Para o pesquisador, apenas uma falha de inteligência justifica a compra desses equipamentos de criptografia, entre 2014 e 2019, por parte da Marinha do Brasil, já que a própria NSA (Agência de Segurança Nacional dos Estados Unidos) admitiu a fraude.
Brustolin afirma que o Brasil tem capacidade para utilizar um próprio sistema de criptografia, desde que haja um investimento na área.
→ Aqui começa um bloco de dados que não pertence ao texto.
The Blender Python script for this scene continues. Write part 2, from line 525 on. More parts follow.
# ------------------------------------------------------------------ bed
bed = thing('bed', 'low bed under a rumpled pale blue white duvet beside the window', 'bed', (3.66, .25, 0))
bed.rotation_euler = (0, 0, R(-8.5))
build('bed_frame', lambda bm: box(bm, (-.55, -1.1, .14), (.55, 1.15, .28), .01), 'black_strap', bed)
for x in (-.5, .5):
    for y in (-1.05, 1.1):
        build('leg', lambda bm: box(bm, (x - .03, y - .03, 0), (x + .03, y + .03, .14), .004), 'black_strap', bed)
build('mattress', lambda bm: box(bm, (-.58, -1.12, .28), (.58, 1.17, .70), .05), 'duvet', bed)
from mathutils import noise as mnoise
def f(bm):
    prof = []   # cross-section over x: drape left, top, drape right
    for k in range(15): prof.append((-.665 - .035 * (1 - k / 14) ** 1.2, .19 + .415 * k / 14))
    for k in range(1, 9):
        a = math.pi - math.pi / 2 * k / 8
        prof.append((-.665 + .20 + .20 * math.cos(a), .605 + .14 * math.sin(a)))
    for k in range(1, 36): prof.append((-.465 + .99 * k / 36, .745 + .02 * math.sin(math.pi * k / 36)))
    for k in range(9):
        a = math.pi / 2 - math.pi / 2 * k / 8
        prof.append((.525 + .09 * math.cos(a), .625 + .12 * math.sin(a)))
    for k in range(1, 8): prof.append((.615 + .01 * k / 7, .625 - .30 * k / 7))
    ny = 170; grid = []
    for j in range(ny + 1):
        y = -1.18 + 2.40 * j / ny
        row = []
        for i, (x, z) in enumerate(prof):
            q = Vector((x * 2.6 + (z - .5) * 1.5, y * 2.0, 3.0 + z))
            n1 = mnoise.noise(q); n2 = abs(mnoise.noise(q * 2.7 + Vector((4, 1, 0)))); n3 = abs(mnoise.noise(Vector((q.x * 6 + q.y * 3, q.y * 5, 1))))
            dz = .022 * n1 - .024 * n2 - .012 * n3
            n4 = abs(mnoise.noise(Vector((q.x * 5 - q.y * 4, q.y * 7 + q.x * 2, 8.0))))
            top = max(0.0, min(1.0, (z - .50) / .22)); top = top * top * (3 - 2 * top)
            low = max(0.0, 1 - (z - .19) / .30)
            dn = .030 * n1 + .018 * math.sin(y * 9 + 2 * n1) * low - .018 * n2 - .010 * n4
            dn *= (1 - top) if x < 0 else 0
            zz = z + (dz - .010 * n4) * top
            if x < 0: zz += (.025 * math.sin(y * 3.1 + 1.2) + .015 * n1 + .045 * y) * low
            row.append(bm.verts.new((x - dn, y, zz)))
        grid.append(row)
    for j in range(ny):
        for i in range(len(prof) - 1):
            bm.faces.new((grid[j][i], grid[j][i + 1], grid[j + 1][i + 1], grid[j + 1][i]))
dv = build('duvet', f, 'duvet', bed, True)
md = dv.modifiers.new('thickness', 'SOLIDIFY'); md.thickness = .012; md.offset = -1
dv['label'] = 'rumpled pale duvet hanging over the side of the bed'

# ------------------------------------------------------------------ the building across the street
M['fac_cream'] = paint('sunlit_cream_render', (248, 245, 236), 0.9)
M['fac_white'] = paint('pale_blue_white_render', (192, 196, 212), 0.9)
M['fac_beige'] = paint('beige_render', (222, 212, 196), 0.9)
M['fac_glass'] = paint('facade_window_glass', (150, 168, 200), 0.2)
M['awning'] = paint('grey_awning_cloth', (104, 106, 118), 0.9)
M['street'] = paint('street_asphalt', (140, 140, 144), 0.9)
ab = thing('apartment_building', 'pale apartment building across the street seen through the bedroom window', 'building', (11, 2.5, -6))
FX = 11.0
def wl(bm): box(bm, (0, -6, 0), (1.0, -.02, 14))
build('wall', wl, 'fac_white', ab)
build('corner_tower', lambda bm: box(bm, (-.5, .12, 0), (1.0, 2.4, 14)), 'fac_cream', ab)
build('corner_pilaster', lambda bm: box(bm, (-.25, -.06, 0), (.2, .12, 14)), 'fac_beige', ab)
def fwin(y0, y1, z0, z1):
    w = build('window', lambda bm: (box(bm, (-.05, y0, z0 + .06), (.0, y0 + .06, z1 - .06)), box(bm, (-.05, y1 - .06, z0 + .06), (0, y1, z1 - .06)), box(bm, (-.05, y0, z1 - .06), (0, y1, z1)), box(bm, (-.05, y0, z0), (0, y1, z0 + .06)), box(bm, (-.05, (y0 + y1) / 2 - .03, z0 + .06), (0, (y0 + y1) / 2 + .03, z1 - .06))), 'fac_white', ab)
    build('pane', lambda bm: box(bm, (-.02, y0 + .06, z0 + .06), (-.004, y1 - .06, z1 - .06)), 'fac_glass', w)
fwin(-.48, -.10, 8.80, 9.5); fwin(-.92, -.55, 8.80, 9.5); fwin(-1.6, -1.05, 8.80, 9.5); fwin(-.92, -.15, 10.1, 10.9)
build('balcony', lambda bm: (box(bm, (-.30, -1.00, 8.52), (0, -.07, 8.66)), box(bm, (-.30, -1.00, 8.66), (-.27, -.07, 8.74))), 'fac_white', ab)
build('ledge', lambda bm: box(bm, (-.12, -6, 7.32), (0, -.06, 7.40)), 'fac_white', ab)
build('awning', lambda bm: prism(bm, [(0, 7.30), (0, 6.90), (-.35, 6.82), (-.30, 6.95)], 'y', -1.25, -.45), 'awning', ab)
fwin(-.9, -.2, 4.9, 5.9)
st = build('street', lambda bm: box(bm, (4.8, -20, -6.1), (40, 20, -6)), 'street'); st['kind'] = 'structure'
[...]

“Um investimento maior na área tornaria desnecessária a aquisição da plataforma de criptografia da Crypto AG por parte da Marinha, de 2014 a 2019. Conforme demonstram as movimentações no Portal da Transparência, os equipamentos da Crypto AG custaram milhares de dólares, e não milhões. O quanto valeria para o Brasil investir nessa área e nos tornar menos vulneráveis e dependentes de países estrangeiros?”, pontuou.
Criptografia
Segundo o pesquisador, a Marinha informa utilizar “softwares e algoritmos próprios para a proteção de dados sigilosos, uma criptografia de Estado, totalmente restrita e desenvolvida no âmbito da Força”. Devido a esse posicionamento, ele questiona o motivo do Brasil ter adquirido software da Crypto AG se usa de fato algoritmos e softwares próprios.
“Se isso é verdade, por que foi adquirido software da Crypto AG, conforme o Portal da Transparência revela? Por que foi adquirida, da própria Crypto AG, licença para o uso desse software? Os equipamentos que a Marinha adquiriu de 2014 a 2019, o seu software e a sua licença foram pagos com dinheiro público. Qual é o sentido de gastar dinheiro público com algo que não será utilizado?”, conclui.